Apart from the press attention Beach Week got last year,
the programming stunt also proved to be a viewership success, earning Travel its
highest-rated week of specials in 1999.

The March timing is very calculated, as well. Travel wanted
to do Beach Week around the time of college spring break, and it wanted to air the stunt
during the bleak end of winter, when snow-weary Americans are longing for warm weather and
planning ahead to book summer beach homes, according to Feldman.

"We're the only people in America hoping for a
cold March," he quipped.

Travel is putting some powerful promotion behind Beach
Week, taking ads in the notorious Sports Illustrated swimsuit issue, as well as in USA
Today
and Entertainment Weekly.

Travel has been on a distribution roll since it was
acquired by DCI -- momentum that was helped along by cash launch fees paid to cable
operators. The network -- the fastest-growing ad-supported basic-cable channel last year
-- is now in 38 million homes. The service expects to be in more than 40 million homes by
year's end.

Travel has undergone a programming overhaul that initially
lifted its ratings, although that growth seems to have slowed somewhat. Its primetime
ratings were flat last year, at a 0.2. And in January, its total-day and primetime ratings
were down. Primetime was down to a 0.23 this January from a 0.29 last January, according
to Nielsen Media Research data.

According to Feldman, Travel's ratings are suffering
by comparison because early last year, the channel enjoyed a great lift from its "J.
Peterman" ad campaign. Despite its slow start, Feldman expects Travel to close the
first quarter with its ratings up over that same period last year.

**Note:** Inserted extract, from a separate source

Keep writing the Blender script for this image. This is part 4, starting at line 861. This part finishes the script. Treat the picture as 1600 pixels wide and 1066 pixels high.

After Beach Week, Travel has two other programming events
slated that are totally opposite in terms of their subject matter, and that in some ways
sound more suitable for Discovery than Travel. The network has scheduled "Expedition
Night" for March 19 and the "World's Most Dangerous Sunday" for April
9.

At the Television Critics Association tour in January,
Feldman described Expedition Night as "travel on steroids." It will feature
three back-to-back specials: The Land of Fear,in which photojournalist
David Adams heads across the Sahara with the nomadic Tuareg tribe; Gasherbrum: Ascent
on G2,
where climber Christine Boskoff becomes the first woman to scale the peak in
Pakistan and survive; and Quest for the Cloud People, about anthropologist Jeff
Salz's trek into Peru.

The World's Most Dangerous Sunday lineup includes two
one-hour specials that follow Robert Young Pelton, author of The World's Most
Dangerous Places
,into Afghanistan and the Philippines.

Feldman maintained that Beach Week, Expedition Night and
the World's Most Dangerous Sunday programming all fit Travel's mandate of
permitting its viewers to travel vicariously and connecting with its audience emotionally.

"We are heavily focused on storytelling," Feldman
said, "and we focus on a person's personal journey. That's a big difference
between us and Discovery Channel. We tell the story of a person in a place, and you
don't have to love travel to love that."